Lot n° 11
Estimation :
10000 - 15000
EUR
Result with fees
Result
: 42 581EUR
Horace VERNET (Paris, 1789 - 1863) - Lot 11
Horace VERNET (Paris, 1789 - 1863)
Seventeen studies for portraits
Canvas
Height : 57 cm
Width : 84 cm
Provenance : Delaroche-Vernet family
Bibliography and exhibition: Horace Vernet 1789-1863, Rome, Académie de France, and Paris, École nationale
supérieure des Beaux-Arts, 1980, p. 91, no. 65.
The catalog states: "This montage of 17 portraits caught our attention, because it shows us the way Horace worked, taking quick sketches of models, which he then included in larger compositions. Despite examination in the Louvre laboratory, it has not been possible to decipher the names of all the figures assembled here. The figures assembled here all appear to have been painted between around 1820 and 1835. "In this publication, Isabelle Julia identifies several of the models:
- At top right, in fifth position, the military figure is General Drouot (1774-1847), hero of the Napoleonic epic for which Vernet was nostalgic;
- below, in tenth position, the child is Ferdinand Philippe (1810-1842), Duc de Chartres. This is a study for the full-length portrait of the Duc de Chartres holding a hoop from 1821, now at the Château de Versailles (since 2015);
- in twelfth position, the woman with a hat is Natalie de Laborde (1774-1835), Countess de Noailles, then Duchess de Mouchy, who was one of Chateaubriand's loves and a muse;
- bottom left, fourteenth position, with beret, perhaps Adrien Perlet (1795-1850), a comic actor at the Comédie-Française during the Restoration;
- in sixteenth position (bottom, second row from right), perhaps Ferdinand Philippe (1810-1842), now grown and titled Duke of Orléans (or one of his brothers).

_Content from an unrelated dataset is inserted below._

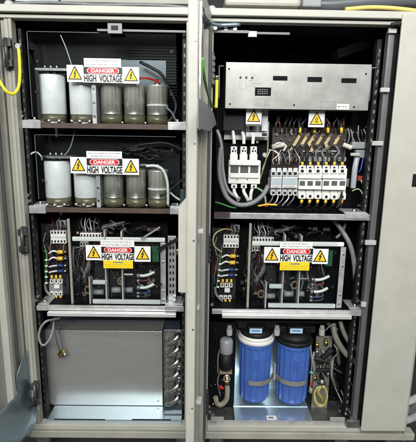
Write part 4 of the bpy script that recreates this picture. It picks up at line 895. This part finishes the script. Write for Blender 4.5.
def filt(px, label, ring, lbx):
    Yc = .15; c = W(px, 372, Yc-.04); x = c.x; zt = W(px, 345 if px < 260 else 346.5, Yc-.06).z; zbm = W(px, 401 if px < 260 else 403, Yc-.045).z; R = .0765
    t = thing('water_filter', label, 'water filter', (x, Yc, zbm), 'water filters')
    h = zt-zbm; n = 144
    def fn(th, hh):
        if hh < .012 or hh > h-.02: return 1.
        return 1.+(.030 if math.sin(th*16) > .35 else -.022)
    seg = 144
    prof = [(R*.60, 0), (R*.80, .002), (R*.85, .010), (R*.86, .0121), (R*.93, h-.0201), (R*.96, h-.02), (R*1.0, h-.012), (R*1.0, h)]
    b = MB(); b.lathe((x, Yc, zbm), prof, seg, fn=fn); bw = b.build('bowl', BLUE, t)
    b = MB(); b.box(x-.009, x+.009, Yc-R*.975, Yc-R*.85, zt-.062, zt-.056); b.box(x-.009, x-.005, Yc-R*.975, Yc-R*.85, zt-.11, zt-.062); b.box(x+.005, x+.009, Yc-R*.975, Yc-R*.85, zt-.11, zt-.062); b.build('rib', BLUE, bw, .001)
    b = MB(); b.lathe((x, Yc, zt), [(R*1.0, .0005), (R*1.05, .003), (R*1.05, .016), (R*1.0, .019)], 60)
    if ring is WHITE: b.lathe((x, Yc, zt), [(R*.97, .0195), (R*.99, .022), (R*.97, .030), (R*.9, .032)], 60)
    b.build('collar_ring', ring, t)
    z_ = zt+(.033 if ring is WHITE else .020)
    b = MB(); b.lathe((x, Yc, z_), [(R*.93, .0), (R*.95, .010), (R*.88, .02), (R*.6, .03), (R*.6, .05)], 48); b.box(x-.085, x+.085, Yc-.02, Yc+.02, z_+.025, z_+.052); hd = b.build('filter_head', BLACK, t, .002)
    a0, a1, c0, c1 = prect(lbx-6.2, 328.8, lbx+6.2, 333.6, Yc-R)
    b = MB(); b.box(a0-.006, a1+.006, Yc-R*.95, Yc-.03, c0-.006, c1+.006); b.build('label_boss', BLACK, hd, .002)
    b = MB(); b.box(a0, a1, Yc-R*.95-.001, Yc-R*.95-.0002, c0, c1); q = b.build('head_label', LABELB, hd)
    b = MB(); b.box(a0+.008, a1-.008, Yc-R*.95-.0015, Yc-R*.95-.0011, (c0+c1)/2-.002, (c0+c1)/2+.002); b.build('label_mark', BLUEW, q)
    return x, zt, zbm, R, Yc
fa = filt(255.8, 'blue water filter with a white collar, left of the pair', WHITE, 256)
fb = filt(294.6, 'blue water filter with a black collar, right of the pair', BLACK, 296.5)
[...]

As a hypothesis, we propose the following additions:
- in second place, wearing a black hat, Vernet's collector and friend Philippe Lenoir (1785 - 1867), by comparison with his portrait by Vernet in the Louvre;
- in third place, Anne-Françoise-Hippolyte Boutet (1779-1847), the famous actress known as Mademoiselle Mars, by comparison with her portrait by Vernet at the Château de Versailles since 2020;
- in fourth place, the neoclassical painter Pierre-Narcisse Guérin (1774-1833), master of Delacroix and Géricault, by comparison with his portrait by Vernet at the Beaux-arts de Paris, painted around 1829;
- in sixth place, collector and banker David Schickler (1777-1866), by comparison with his portrait by Vernet in the Paul and Raphaëlle de Pourtalès collection.
- in seventh place, the painter François-Joseph Heim (1787-1865), by comparison with his portrait by Vernet in the Louvre's Department of Graphic Arts;
- in eleventh place, the Duc d'Orléans, Louis-Philippe 1er (1773-1850), King of the French from 1830, by comparison with the portrait by Vernet in the Musée Condé at Chantilly.
Another study for the black soldier, in ninth position, with a variant, is kept in a private collection. Its model has not been identified.